A partir de ahí y con actores fabulosos, convencidos de lo que hacen y por qué lo hacen, la escatología y la belleza se maridan; el vómito y el beso, la sangre y la palabra, lo más sórdido y lo más repugnante se enzarzan con lo más arrebatadoramente hermoso. Todo, cuerpos, carnes, sentimientos están desnudos, crudos, embrutecidos para, de repente, transformarse en la sofisticada elaboración que da la más exquisita cultura (basta ver los vestuarios dinámicos metamorfoseados de Jean-Paul Gaultier en el cuerpo, también pura carne, de Helen Mirren). Nunca los bunga-bunga de Berlusconi o el Partygate de Boris Johnson se entendieron mejor. Nunca el exceso ciego (el que guía a las élites y a los guionistas de la realidad de nuestro tiempo) se vio tan claramente, nunca tuvo más sentido aquello escrito en el frontón del Oráculo de Delfos: «Nada en exceso».
Mientras, el sexo es tierno, perseguido por la avariciosa, estúpida y rencorosa mierda y, literalmente, comido por ella.
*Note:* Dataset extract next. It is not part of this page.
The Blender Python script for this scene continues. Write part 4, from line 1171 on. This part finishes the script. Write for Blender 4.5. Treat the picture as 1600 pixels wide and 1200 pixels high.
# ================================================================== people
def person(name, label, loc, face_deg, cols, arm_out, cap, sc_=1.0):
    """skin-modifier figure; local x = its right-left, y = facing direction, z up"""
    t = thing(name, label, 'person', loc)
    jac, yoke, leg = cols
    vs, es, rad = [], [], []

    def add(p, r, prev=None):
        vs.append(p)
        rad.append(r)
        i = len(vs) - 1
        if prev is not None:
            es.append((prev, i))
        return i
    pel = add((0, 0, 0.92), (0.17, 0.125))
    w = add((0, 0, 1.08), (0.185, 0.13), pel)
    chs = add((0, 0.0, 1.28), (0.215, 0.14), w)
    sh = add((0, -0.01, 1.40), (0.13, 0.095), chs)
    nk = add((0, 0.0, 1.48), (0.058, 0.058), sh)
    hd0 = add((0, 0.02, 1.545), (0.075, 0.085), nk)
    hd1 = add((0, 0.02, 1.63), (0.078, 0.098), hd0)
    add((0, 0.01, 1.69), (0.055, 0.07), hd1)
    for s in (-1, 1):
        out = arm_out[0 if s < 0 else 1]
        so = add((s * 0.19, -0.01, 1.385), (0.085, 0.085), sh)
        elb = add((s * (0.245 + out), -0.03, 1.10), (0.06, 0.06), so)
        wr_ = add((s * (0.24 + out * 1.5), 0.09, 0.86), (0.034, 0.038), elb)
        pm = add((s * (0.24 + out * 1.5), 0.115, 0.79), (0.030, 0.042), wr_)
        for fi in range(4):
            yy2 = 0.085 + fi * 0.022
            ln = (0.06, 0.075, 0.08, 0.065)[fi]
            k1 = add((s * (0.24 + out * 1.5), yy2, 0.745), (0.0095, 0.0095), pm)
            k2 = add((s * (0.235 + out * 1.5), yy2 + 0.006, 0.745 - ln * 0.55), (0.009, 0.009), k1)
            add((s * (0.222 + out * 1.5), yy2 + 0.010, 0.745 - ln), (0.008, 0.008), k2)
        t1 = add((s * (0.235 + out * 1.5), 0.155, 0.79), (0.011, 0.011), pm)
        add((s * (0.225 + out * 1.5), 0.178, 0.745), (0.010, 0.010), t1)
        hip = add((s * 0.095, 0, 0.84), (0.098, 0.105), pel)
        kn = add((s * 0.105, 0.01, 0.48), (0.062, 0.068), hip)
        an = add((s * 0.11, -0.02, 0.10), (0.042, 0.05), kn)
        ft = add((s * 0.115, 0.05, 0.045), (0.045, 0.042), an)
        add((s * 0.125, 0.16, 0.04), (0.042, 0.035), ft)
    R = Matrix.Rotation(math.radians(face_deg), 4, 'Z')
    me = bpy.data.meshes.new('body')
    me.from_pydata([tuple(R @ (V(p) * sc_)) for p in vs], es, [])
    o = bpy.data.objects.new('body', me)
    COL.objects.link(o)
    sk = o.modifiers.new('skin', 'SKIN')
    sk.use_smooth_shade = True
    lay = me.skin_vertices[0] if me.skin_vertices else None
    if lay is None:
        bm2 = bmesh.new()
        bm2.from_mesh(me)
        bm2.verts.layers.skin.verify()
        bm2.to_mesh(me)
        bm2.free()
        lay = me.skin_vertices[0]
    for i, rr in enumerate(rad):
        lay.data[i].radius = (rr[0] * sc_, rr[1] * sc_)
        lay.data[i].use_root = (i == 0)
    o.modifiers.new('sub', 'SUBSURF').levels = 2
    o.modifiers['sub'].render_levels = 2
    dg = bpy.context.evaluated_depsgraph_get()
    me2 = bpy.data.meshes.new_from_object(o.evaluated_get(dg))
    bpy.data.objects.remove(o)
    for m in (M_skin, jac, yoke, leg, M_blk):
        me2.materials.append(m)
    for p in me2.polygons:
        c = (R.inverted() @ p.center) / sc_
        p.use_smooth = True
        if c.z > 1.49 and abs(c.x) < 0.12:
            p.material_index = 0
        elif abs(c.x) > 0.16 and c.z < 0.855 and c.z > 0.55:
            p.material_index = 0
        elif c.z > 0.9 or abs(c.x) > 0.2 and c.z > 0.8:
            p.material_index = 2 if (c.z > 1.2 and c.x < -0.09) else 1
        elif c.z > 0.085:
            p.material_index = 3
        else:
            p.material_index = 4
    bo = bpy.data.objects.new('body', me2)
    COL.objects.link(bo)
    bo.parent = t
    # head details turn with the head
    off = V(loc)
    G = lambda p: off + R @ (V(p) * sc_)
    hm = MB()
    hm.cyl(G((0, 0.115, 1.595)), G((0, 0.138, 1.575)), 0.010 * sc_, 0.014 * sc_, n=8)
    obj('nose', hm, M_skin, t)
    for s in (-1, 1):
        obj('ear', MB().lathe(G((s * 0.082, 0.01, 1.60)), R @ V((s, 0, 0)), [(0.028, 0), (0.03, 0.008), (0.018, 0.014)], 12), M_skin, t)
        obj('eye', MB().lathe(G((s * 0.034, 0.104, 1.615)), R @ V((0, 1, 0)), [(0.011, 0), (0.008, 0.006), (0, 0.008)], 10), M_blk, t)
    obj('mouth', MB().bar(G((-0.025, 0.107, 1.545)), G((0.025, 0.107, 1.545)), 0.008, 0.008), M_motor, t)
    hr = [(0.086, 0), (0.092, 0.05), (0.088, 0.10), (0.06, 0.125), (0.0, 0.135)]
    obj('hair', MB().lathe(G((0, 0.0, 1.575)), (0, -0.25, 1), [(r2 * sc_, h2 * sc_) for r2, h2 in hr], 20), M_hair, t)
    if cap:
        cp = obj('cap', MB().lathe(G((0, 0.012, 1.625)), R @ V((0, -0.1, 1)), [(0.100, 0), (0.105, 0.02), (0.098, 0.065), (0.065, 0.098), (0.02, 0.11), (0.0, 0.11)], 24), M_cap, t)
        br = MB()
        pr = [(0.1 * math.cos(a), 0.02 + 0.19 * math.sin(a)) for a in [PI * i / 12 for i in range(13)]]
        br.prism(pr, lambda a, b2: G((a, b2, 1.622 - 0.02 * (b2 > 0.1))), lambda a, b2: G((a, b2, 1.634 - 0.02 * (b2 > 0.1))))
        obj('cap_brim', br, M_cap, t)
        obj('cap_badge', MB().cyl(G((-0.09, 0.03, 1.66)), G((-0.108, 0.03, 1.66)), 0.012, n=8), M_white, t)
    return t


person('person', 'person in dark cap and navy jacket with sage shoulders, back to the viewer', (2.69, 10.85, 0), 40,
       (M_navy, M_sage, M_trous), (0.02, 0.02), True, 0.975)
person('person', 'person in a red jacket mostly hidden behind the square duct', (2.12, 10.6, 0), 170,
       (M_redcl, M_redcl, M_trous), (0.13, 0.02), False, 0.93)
Los colores (el profundo conocimiento de Greenaway de la pintura se hace patente) conforman líneas de espacio/idea/emoción de forma que sumergirse en la película es bañarse en esas aguas en lo que después nada es igual, pues el asistir a esta experiencia, Greenaway tiene sin duda algo no apto para todas las sensibilidades, pero para los que la soportan, viene gratificada (o no) por lo bautismal, por la posibilidad de un nuevo darse al ser, de entender el mundo y entenderse a uno mismo de una forma distinta, con un sentido diferente.
El canibalismo de una cultura
Al final, justo antes de que caiga el telón, solo queda una palabra: «Caníbal». El canibalismo de una cultura, de una civilización, la nuestra, que ha vuelto a comerse a sus semejantes no por hambre, sino por la imbecilidad sistémica que coloca en la cúspide a los que pueden pagar la cuenta de la cena. La mierda esa que hace que la mierda acabe, después de algunos destellos de belleza, convirtiéndolo todo en ella. Si Artaud ideó el «Teatro de la crueldad», Greenaway ha sabido hacer de la crueldad teatro, pero sin sazonarlo ni con una pizca de cuento.